Warm Bodies

Dead boy meets girl in a clever new zombie love story.


Warm Bodies suggests what the Twilight films might have been if the Twilight films didn't, you know, suck. This movie is also a tale of forbidden young interspecies love, but it's self-aware and funny and really charming. Basically, it's a reworking of Romeo and Juliet (there's even a balcony scene) with zombies. But the traditional zombie lore has been cleverly tweaked. Now, when the lurching undead catch a human and eat its brains, they also ingest their victim's thoughts and emotions—and suddenly feel a re-stirring of their own blighted humanity.

The story, derived from Isaac Marion's 2010 novel, is set in the usual post-apocalyptic future—eight years after a mysterious plague turned most of the population into shambling gut munchers and drove the uninfected survivors into walled compounds, from which they cautiously emerge to scavenge for supplies. In a cute twist on the 1978 Dawn of the Dead—in which George Romero relocated his zombie war to a shopping mall for purposes of social commentary—the zombies in this picture are headquartered in an abandoned airport, where they shuffle about day in and day out, pausing only to share an occasional grunt or snarl. Their endless, dead-eyed perambulation suggests in a horribly vivid way what it might be like to be stuck in a crowded air terminal where every flight has been delayed forever.

One of these walking dead is a young guy called R (Nicholas Hoult, of X-Men: First Class and the British TV series Skins). R doesn't remember much about his pre-death existence, beyond the fact that his name started with R, but judging by the rancid hoodie in which he wanders around, he figures he was probably an unemployed slacker. Unusually for a zombie, he also feels lonely, and he suspects that another of his acquaintances, a pulse-challenged character called M (Rob Corddry), might harbor similar feelings.

Out hunting for dinner one night, R and his zombie pack encounter a group of tasty young humans from the local compound. R kills one of them, a boy named Perry (Dave Franco), and, in the customary manner, starts eating his brain. Suddenly R's head is flooded with Perry's romantic memories of a young blonde woman—and when R looks up, there she is, looking really cute and training a rifle on him.

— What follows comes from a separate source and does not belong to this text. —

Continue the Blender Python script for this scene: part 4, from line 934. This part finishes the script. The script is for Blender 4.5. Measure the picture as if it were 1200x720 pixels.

The girl's name is Julie (Australian actress Teresa Palmer), and after much scuffling and gunfire, R manages to convince her that he means her no harm. He even persuades her to accompany him back to his pad—an abandoned 747 airliner—where, among other homey things, he has a battery-powered record player and a stash of vinyl albums. (Vinyl, he barely manages to say, has "better sound—more alive.")

Can this nascent love ever blossom? Julie's father (John Malkovich), hard-nosed commander of the humans' compound, will surely be opposed. But with some makeup assistance from her friend Nora (the reliably excellent Analeigh Tipton), she manages to sneak R inside anyway, and he actually does pass parental inspection—briefly, anyway. The ensuing complications are generally funny, and the young lovers' growing bond—bolstered by R's resurgent humanity—is sweet without being sappy, or in any other way Twilight-like. 

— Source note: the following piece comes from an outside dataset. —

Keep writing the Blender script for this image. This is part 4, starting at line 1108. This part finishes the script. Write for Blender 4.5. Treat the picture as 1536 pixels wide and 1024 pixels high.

The story's structure imposes a technical problem, however. Since R is barely able to utter a word in the opening sections of the film (he grows more adept as things move along), most of his dialogue has to be rendered in voice-over. And since the character must also maintain a single, conked-out facial expression, the possibilities for Hoult to project some sort of personality are minimal. That he manages to do so at all is a tribute to his line-reading skill, and to the wryly deadpan dialogue. ("This isn't going well," R mumbles when Julie pulls away from him. "I wanna die all over again.")

There's also a breed of skeletal super-zombies—"Bonies," they're called—whose intermittent onslaughts grow tiresome, not least because of the run-of-the-mill motion-capture technique that's been used to create them. And it would've been nice if director Jonathan Levine (50/50) had encouraged Malkovich to be a little more Malkovichian—his usual surging flamboyance is oddly dampened here.

The movie also feels just a little long, even at 97 minutes. But it has real heart (as opposed to whatever it is the Twilight films have). And Hoult and Palmer easily persuade us that their characters were made for each other. Watching Julie resting in bed, R thinks, "It must be nice to sleep. I wish I could dream." Turns out he has good reason to do so.